Complementing this, UBS developed a proprietary framework in partnership with next-gen clients and academic experts, enabling advisers to curate bespoke solutions, peer-learning networks and education programmes.

UBS has also prioritised educational content to the segment, delivering several flagship initiatives driving measurable outcomes. Its Global Rising Investors programme, run in partnership with Stanford University and INSEAD, has trained 450 participants since 2022 in investment strategies and entrepreneurial thinking, with 89% achieving self-defined financial milestones. 

Global Family Ties, co-designed with the University of St. Gallen, focuses on governance and conflict resolution, preparing 320 heirs for leadership roles in family enterprises. Additionally, Global Emerging and Executive Leaders has mentored 280 clients through leadership workshops, with 76% advancing to board or executive positions post-programme.

Strategic alliances play a key role in the bank’s efforts, as well. Partnerships with leading academic institutions such as Stanford, INSEAD and St. Gallen add academic rigour, while its flagship collaboration with the Young Investors Organisation – a global peer network with over 1,800 members – enhances client engagement and retention.

Best pure play/boutique private bank: LGT Private Banking

LGT Private Banking’s extensive capabilities across a range of domains made it stand out from competitors in the local market.

By merging its private banking expertise with sister entities – alternative investor LGT Capital Partners and impact investor Lightrock – LGT grants clients access to institutional-grade private markets investments. The firm also offers co-investment opportunities through its role as the Princely family’s family office, allowing clients to align portfolios with the long-term vision of Liechtenstein’s royal owners.

Sustainability is a core component of LGT’s strategy, with measurable progress toward ambitious targets. Investments worth SFr57.7 billion ($65 billion) are subject to an environmental or social screen as of December 2023, representing 37.4% of the total assets managed. Over 40% of EU clients have chosen sustainability profiles, and 80% of discretionary mandates in Europe are classified as EU Article 8.
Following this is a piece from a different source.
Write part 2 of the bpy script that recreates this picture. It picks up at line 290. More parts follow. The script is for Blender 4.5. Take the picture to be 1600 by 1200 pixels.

LGT Private Banking’s climate strategy targets net-zero operations and balance sheets by 2030. Through synergies with Lightrock, LGT channels capital into scalable solutions for healthcare, education and environmental challenges.

The firm has also prioritised digital investments. Its AI-powered platform Lumen optimises investment decisions through data science, while agile operational frameworks ensure rapid adaptation to market shifts.

Additionally, LGT SmartBanking provides intuitive portfolio management, aligning perfectly with the boutique’s strategic focus on blending digital convenience with personalised advisory.